DATASET SECTION:
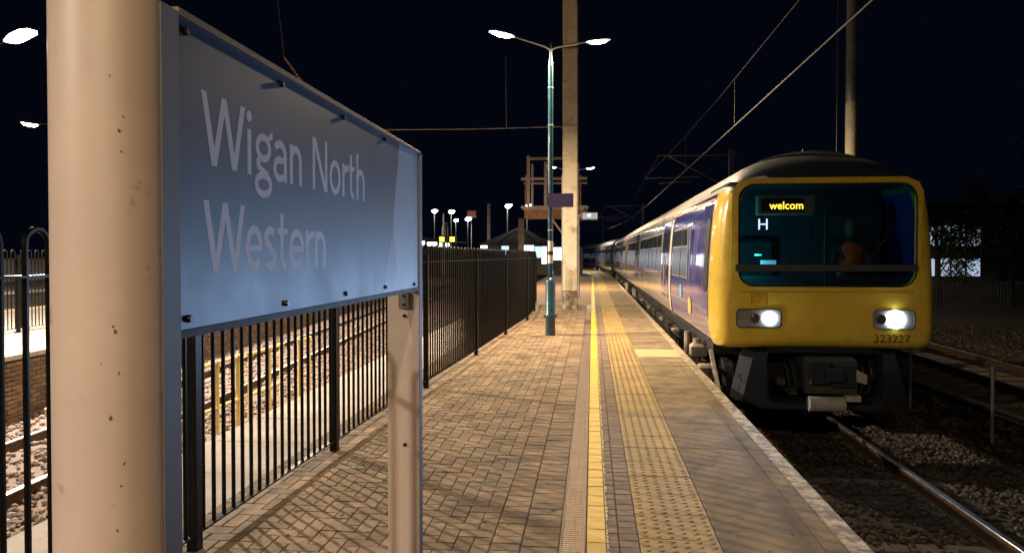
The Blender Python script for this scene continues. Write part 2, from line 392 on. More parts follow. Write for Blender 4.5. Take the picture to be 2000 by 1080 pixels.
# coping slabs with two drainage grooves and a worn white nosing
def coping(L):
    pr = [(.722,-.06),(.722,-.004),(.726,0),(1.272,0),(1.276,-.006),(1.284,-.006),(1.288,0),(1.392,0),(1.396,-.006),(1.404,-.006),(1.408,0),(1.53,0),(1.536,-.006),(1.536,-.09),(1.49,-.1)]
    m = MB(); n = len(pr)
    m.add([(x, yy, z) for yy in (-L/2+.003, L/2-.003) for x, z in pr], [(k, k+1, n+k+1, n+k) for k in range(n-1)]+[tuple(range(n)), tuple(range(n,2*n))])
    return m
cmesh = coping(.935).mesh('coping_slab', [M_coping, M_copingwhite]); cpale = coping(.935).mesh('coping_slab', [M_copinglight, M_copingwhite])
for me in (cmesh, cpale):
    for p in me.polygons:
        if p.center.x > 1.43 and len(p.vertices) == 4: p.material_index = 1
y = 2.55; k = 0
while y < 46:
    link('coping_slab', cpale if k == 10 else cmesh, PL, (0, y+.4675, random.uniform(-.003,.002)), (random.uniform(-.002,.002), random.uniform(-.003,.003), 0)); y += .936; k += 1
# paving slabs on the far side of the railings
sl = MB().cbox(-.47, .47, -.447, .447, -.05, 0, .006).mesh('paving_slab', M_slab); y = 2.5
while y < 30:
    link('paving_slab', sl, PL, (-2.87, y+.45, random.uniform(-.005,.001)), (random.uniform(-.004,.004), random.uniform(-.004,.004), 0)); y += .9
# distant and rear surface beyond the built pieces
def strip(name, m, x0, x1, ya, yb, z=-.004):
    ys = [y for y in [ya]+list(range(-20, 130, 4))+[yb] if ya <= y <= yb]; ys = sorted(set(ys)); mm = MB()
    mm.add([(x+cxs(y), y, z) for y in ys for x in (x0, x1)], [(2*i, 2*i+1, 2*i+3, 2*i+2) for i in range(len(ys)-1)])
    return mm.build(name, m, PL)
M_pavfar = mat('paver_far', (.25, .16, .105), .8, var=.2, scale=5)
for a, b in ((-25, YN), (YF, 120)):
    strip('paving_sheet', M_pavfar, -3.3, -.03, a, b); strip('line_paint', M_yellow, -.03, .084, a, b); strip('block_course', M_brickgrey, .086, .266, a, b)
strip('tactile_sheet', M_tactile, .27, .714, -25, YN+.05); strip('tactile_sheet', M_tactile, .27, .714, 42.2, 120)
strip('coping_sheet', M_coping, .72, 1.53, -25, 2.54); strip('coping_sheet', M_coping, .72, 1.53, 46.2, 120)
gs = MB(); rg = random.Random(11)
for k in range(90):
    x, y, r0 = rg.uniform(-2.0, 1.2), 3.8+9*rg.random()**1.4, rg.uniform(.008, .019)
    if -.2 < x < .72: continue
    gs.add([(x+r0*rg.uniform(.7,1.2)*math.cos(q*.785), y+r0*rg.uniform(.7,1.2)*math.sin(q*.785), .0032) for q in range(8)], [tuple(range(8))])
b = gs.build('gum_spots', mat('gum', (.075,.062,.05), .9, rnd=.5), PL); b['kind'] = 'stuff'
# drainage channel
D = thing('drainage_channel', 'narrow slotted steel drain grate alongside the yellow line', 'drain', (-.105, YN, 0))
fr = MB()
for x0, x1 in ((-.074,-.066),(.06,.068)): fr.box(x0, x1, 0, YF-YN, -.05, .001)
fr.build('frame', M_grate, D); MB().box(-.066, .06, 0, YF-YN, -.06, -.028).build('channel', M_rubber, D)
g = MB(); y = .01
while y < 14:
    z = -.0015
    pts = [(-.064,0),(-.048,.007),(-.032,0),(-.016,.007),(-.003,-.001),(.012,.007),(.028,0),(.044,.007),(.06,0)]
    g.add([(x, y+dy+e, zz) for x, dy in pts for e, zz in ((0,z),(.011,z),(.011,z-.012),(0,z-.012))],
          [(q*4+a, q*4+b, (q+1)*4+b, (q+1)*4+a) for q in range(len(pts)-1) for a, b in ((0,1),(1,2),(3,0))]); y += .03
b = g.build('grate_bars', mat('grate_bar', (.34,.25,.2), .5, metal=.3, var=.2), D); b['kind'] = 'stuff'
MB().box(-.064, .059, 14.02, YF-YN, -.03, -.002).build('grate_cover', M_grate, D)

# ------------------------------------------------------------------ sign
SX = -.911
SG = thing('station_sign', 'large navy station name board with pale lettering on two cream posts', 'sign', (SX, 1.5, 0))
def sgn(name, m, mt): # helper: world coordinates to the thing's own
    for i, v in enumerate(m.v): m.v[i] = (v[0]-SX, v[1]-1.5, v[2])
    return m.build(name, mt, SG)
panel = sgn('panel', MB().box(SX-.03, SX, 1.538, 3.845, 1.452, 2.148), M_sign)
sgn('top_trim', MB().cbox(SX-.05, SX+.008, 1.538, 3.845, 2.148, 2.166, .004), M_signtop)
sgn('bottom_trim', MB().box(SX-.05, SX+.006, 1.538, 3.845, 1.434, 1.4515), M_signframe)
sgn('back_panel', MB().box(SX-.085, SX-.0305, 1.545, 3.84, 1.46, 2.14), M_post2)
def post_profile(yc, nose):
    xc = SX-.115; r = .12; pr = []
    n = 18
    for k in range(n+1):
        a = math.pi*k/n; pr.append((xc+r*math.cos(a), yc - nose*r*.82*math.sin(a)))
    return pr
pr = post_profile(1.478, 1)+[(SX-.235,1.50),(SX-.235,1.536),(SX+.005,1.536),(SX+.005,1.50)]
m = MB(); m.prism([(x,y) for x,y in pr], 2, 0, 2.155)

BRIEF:
Copy out all of the material exactly as written, without its pictures.

TASK RESULT:
The Blender Python script for this scene continues. Write part 2, from line 392 on. More parts follow. Write for Blender 4.5. Take the picture to be 2000 by 1080 pixels.
# coping slabs with two drainage grooves and a worn white nosing
def coping(L):
    pr = [(.722,-.06),(.722,-.004),(.726,0),(1.272,0),(1.276,-.006),(1.284,-.006),(1.288,0),(1.392,0),(1.396,-.006),(1.404,-.006),(1.408,0),(1.53,0),(1.536,-.006),(1.536,-.09),(1.49,-.1)]
    m = MB(); n = len(pr)
    m.add([(x, yy, z) for yy in (-L/2+.003, L/2-.003) for x, z in pr], [(k, k+1, n+k+1, n+k) for k in range(n-1)]+[tuple(range(n)), tuple(range(n,2*n))])
    return m
cmesh = coping(.935).mesh('coping_slab', [M_coping, M_copingwhite]); cpale = coping(.935).mesh('coping_slab', [M_copinglight, M_copingwhite])
for me in (cmesh, cpale):
    for p in me.polygons:
        if p.center.x > 1.43 and len(p.vertices) == 4: p.material_index = 1
y = 2.55; k = 0
while y < 46:
    link('coping_slab', cpale if k == 10 else cmesh, PL, (0, y+.4675, random.uniform(-.003,.002)), (random.uniform(-.002,.002), random.uniform(-.003,.003), 0)); y += .936; k += 1
# paving slabs on the far side of the railings
sl = MB().cbox(-.47, .47, -.447, .447, -.05, 0, .006).mesh('paving_slab', M_slab); y = 2.5
while y < 30:
    link('paving_slab', sl, PL, (-2.87, y+.45, random.uniform(-.005,.001)), (random.uniform(-.004,.004), random.uniform(-.004,.004), 0)); y += .9
# distant and rear surface beyond the built pieces
def strip(name, m, x0, x1, ya, yb, z=-.004):
    ys = [y for y in [ya]+list(range(-20, 130, 4))+[yb] if ya <= y <= yb]; ys = sorted(set(ys)); mm = MB()
    mm.add([(x+cxs(y), y, z) for y in ys for x in (x0, x1)], [(2*i, 2*i+1, 2*i+3, 2*i+2) for i in range(len(ys)-1)])
    return mm.build(name, m, PL)
M_pavfar = mat('paver_far', (.25, .16, .105), .8, var=.2, scale=5)
for a, b in ((-25, YN), (YF, 120)):
    strip('paving_sheet', M_pavfar, -3.3, -.03, a, b); strip('line_paint', M_yellow, -.03, .084, a, b); strip('block_course', M_brickgrey, .086, .266, a, b)
strip('tactile_sheet', M_tactile, .27, .714, -25, YN+.05); strip('tactile_sheet', M_tactile, .27, .714, 42.2, 120)
strip('coping_sheet', M_coping, .72, 1.53, -25, 2.54); strip('coping_sheet', M_coping, .72, 1.53, 46.2, 120)
gs = MB(); rg = random.Random(11)
for k in range(90):
    x, y, r0 = rg.uniform(-2.0, 1.2), 3.8+9*rg.random()**1.4, rg.uniform(.008, .019)
    if -.2 < x < .72: continue
    gs.add([(x+r0*rg.uniform(.7,1.2)*math.cos(q*.785), y+r0*rg.uniform(.7,1.2)*math.sin(q*.785), .0032) for q in range(8)], [tuple(range(8))])
b = gs.build('gum_spots', mat('gum', (.075,.062,.05), .9, rnd=.5), PL); b['kind'] = 'stuff'
# drainage channel
D = thing('drainage_channel', 'narrow slotted steel drain grate alongside the yellow line', 'drain', (-.105, YN, 0))
fr = MB()
for x0, x1 in ((-.074,-.066),(.06,.068)): fr.box(x0, x1, 0, YF-YN, -.05, .001)
fr.build('frame', M_grate, D); MB().box(-.066, .06, 0, YF-YN, -.06, -.028).build('channel', M_rubber, D)
g = MB(); y = .01
while y < 14:
    z = -.0015
    pts = [(-.064,0),(-.048,.007),(-.032,0),(-.016,.007),(-.003,-.001),(.012,.007),(.028,0),(.044,.007),(.06,0)]
    g.add([(x, y+dy+e, zz) for x, dy in pts for e, zz in ((0,z),(.011,z),(.011,z-.012),(0,z-.012))],
          [(q*4+a, q*4+b, (q+1)*4+b, (q+1)*4+a) for q in range(len(pts)-1) for a, b in ((0,1),(1,2),(3,0))]); y += .03
b = g.build('grate_bars', mat('grate_bar', (.34,.25,.2), .5, metal=.3, var=.2), D); b['kind'] = 'stuff'
MB().box(-.064, .059, 14.02, YF-YN, -.03, -.002).build('grate_cover', M_grate, D)

# ------------------------------------------------------------------ sign
SX = -.911
SG = thing('station_sign', 'large navy station name board with pale lettering on two cream posts', 'sign', (SX, 1.5, 0))
def sgn(name, m, mt): # helper: world coordinates to the thing's own
    for i, v in enumerate(m.v): m.v[i] = (v[0]-SX, v[1]-1.5, v[2])
    return m.build(name, mt, SG)
panel = sgn('panel', MB().box(SX-.03, SX, 1.538, 3.845, 1.452, 2.148), M_sign)
sgn('top_trim', MB().cbox(SX-.05, SX+.008, 1.538, 3.845, 2.148, 2.166, .004), M_signtop)
sgn('bottom_trim', MB().box(SX-.05, SX+.006, 1.538, 3.845, 1.434, 1.4515), M_signframe)
sgn('back_panel', MB().box(SX-.085, SX-.0305, 1.545, 3.84, 1.46, 2.14), M_post2)
def post_profile(yc, nose):
    xc = SX-.115; r = .12; pr = []
    n = 18
    for k in range(n+1):
        a = math.pi*k/n; pr.append((xc+r*math.cos(a), yc - nose*r*.82*math.sin(a)))
    return pr
pr = post_profile(1.478, 1)+[(SX-.235,1.50),(SX-.235,1.536),(SX+.005,1.536),(SX+.005,1.50)]
m = MB(); m.prism([(x,y) for x,y in pr], 2, 0, 2.155)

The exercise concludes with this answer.